The stretch when a youthful and hopelessly undersized Olympiakos lineup turned the game around will be remembered for ages in Piraeus and beyond. Vangelis Mantzaris (born 1990, 196cm), Kostas Sloukas (1990, 190), Marko Keselj (1988, 208), Georgios Printezis (1985, 202) and Kyle Hines (1986, 198) went on a 14-0 run between the 29th and 33rd minute, bringing the margin from nineteen down to five and setting up the Papanikolaou and Printezis heroics that were about to follow.

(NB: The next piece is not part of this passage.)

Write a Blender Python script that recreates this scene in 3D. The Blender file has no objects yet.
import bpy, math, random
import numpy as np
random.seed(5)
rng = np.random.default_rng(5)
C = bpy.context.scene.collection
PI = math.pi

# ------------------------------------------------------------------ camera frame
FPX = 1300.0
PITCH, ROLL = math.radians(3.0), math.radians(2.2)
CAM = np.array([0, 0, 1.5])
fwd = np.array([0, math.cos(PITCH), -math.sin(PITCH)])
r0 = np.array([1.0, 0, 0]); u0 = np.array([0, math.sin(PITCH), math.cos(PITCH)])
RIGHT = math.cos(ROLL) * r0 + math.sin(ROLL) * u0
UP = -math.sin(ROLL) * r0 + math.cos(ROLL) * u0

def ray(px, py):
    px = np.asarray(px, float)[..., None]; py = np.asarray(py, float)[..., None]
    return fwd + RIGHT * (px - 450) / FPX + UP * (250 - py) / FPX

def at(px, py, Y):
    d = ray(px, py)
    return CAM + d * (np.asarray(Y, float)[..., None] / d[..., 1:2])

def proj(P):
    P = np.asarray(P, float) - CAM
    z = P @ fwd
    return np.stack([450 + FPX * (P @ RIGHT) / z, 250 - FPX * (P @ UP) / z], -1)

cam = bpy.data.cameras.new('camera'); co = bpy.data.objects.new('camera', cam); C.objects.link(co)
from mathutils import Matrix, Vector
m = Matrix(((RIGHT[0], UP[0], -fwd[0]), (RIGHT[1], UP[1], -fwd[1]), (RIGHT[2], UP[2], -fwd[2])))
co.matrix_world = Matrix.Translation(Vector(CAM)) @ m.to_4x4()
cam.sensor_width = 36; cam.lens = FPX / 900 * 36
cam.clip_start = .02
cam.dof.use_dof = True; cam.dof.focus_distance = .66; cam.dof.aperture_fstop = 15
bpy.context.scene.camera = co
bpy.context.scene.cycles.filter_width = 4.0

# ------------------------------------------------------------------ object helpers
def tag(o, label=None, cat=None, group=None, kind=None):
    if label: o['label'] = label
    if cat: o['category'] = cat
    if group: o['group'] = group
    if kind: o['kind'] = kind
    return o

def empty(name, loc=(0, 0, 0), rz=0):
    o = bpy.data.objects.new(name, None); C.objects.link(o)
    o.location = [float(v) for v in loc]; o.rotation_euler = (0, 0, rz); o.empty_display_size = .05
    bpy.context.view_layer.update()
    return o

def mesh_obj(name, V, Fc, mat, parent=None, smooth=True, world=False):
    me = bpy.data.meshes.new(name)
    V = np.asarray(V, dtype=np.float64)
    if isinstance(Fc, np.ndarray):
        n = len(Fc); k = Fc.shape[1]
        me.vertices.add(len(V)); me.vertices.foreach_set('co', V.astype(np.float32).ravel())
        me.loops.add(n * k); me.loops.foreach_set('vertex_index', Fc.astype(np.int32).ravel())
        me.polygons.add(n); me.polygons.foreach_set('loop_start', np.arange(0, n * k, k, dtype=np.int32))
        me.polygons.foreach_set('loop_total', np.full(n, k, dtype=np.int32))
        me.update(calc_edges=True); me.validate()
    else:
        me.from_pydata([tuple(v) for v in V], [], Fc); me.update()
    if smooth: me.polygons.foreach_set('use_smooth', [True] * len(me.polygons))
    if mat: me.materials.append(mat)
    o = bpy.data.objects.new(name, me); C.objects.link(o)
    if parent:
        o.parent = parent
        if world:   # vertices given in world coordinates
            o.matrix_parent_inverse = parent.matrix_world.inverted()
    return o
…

Up to that point, the 2011/2012 Euroleague Final had been a one-sided affair. With the sensational Mantzaris out on the bench taking a breather, Vassilis Spanoulis, tirelessly running pick and roll and showing plenty of maturity down the stretch as team leader, was going to defend Milos Teodosic, but fighting through screens has never been his forte. Two open looks later, Olympiakos is down nine, and Teodosic races down the court for a transition three from eight meters out – down twelve.

When a Gordon/Shved-led surge put the Russians ahead by nineteen late in the third quarter, the odds were strongly in CSKA’s favor. Instead, all hell broke loose: The aforementioned five brought Olympiakos into striking distance, the reinserted Papanikolaou made big play after big play before Printezis, in his first year back home from a disappointing time in Malaga, took over in crunch time, fouling out Khryapa on the and one before nailing the shot of the year with 0.7 seconds left, a high-arcing floater from a good three meters out, right on the baseline.

Asked whether he considers the season a “failure”, Kazlauskas did not decline. It’s been a record-breaking season for a team that has played fantastic basketball throughout the year, finishing on a historical 114.2 offensive rating and a league-2nd 63.5 percent assisted field goals. Their Final Four performance however, semifinal and final altogether, must be considered a disappointment.

For Vassilis Spanoulis, this is a special title, the first as undisputed team leader. And a pretty good leader he’s been.

For Ivkovic, the final was just an “unexpected moment”.